Begitu pula ketika terjadi deflasi pada Agustus 2023, barang bergejolak pun mengalami kontraksi.
Periode Februari, Agustus, dan Oktober 2022 juga terpantau hal yang sama yakni deflasi headline dan barang bergejolak.
Juni dan September 2021 juga tercatat mengalami deflasi pada sisi headline maupun barang bergejolak.
PMI Manufaktur Kontraksi Lagi
PMI Manufaktur Indonesia menunjukkan kontraksi untuk tiga bulan beruntun yakni pada Juli (49,3), Agustus (48,9) dan September. Posisi PMI Manufaktur Agustus lalu merupakan yang terendah sejak Agustus 2021. Sementara untuk bulan September 2024 aktivitas manufaktur RI masih mengalami kontraksi (49,2).
Ambruknya PMI Manufaktur ini tentu memicu kekhawatiran karena manufaktur adalah penyumbang kinerja ekonomi dan menyerap tenaga kerja. Ambruknya manufaktur juga bisa mencoreng kinerja Presiden Joko Widodo (Jokowi) menjelang turun jabatan Oktober mendatang.
Chief Economist Bank Permata, Josua Pardede mengungkapkan catatan deflasi di Agustus terjadi seiring dengan penurunan harga volatile food karena peningkatan produksi bawang merah.
Lebih lanjut, deflasi yang dialami Indonesia selama empat bulan beruntun yang diikuti dengan turunnya PMI Manufaktur Agustus yang anjlok ke level 48,9 poin menjadi indikasi adanya penurunan daya beli masyarakat.
“Tren deflasi ini dipengaruhi oleh supply pangan yang sudah mulai membaik atau normalized pasca factor el nino di awal tahun ini.
Namun kita juga perlu mencermati bahwa ada kecenderungan daya beli masyarakat ada kemungkinan trennya sudah mulai menurun. Hal ini diperkuat dengan data yang dirilis pagi ini adalah PMI manufacturing Indonesia kembali lagi masuk ke dalam fase kontraktif.” tutur Josua dalam program Profit, CNBC Indonesia.
S&P Global menjelaskan manufaktur Indonesia terkontraksi lebih lanjut karena menurunnya output dan pesanan baru dengan tingkat yang lebih tajam.

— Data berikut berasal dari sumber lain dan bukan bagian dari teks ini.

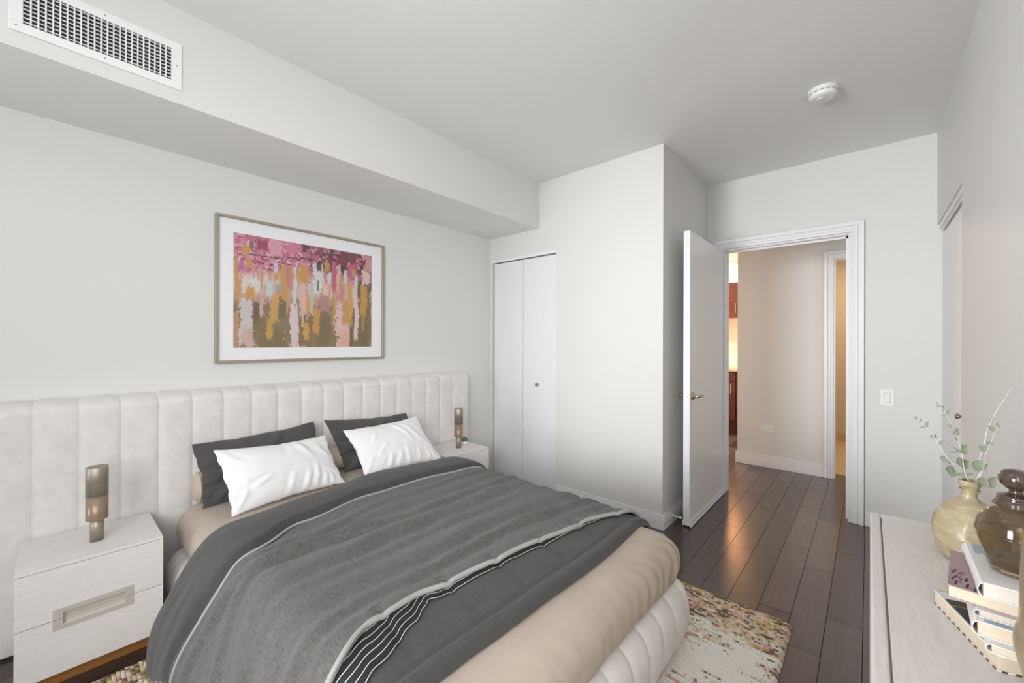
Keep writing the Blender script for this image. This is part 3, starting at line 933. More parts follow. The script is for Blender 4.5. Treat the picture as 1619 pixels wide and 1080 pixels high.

Perusahaan manufaktur Indonesia juga terus mengurangi jumlah tenaga kerja meski hanya marginal.
“Penurunan dalam manufaktur Indonesia semakin intensif pada Agustus, yang ditandai dengan penurunan tajam dalam pesanan baru dan output untuk pertama kalinya dalam tiga tahun,” tutur Paul Smith, Direktur Ekonomi di S&P Global Market Intelligence, dikutip dari website resmi S&P Global.
“Tidak mengherankan, perusahaan merespons dengan mengurangi jumlah tenaga kerja, meskipun banyak yang menekankan bahwa ini bersifat sementara,” imbuhnya.
Kondisi lemahnya industri manufaktur Indonesia ini diperkirakan terus akan terjadi hingga akhir kuartal III-2024.
Ekonom Senior Samuel Sekuritas Indonesia Fithra Faisal mengatakan, dengan produsen kemungkinan menghadapi kendala yang berkelanjutan, menjadikan dukungan kebijakan potensial penting untuk menstabilkan sektor ini.
“Kami memperkirakan permintaan industri akan melemah sepanjang tahun depan karena kondisi pasar yang buruk, termasuk daya beli yang rendah dan permintaan global yang tertekan,” papar Fithra.
“Dengan prospek pertumbuhan yang terbatas baik domestik maupun internasional, kami memperkirakan PMI Indonesia akan berada di sekitar 49-50 hingga akhir kuartal ketiga, sejalan dengan proyeksi pertumbuhan ekonomi kami sebesar 4,9% untuk tahun ini,” tutup Fithra.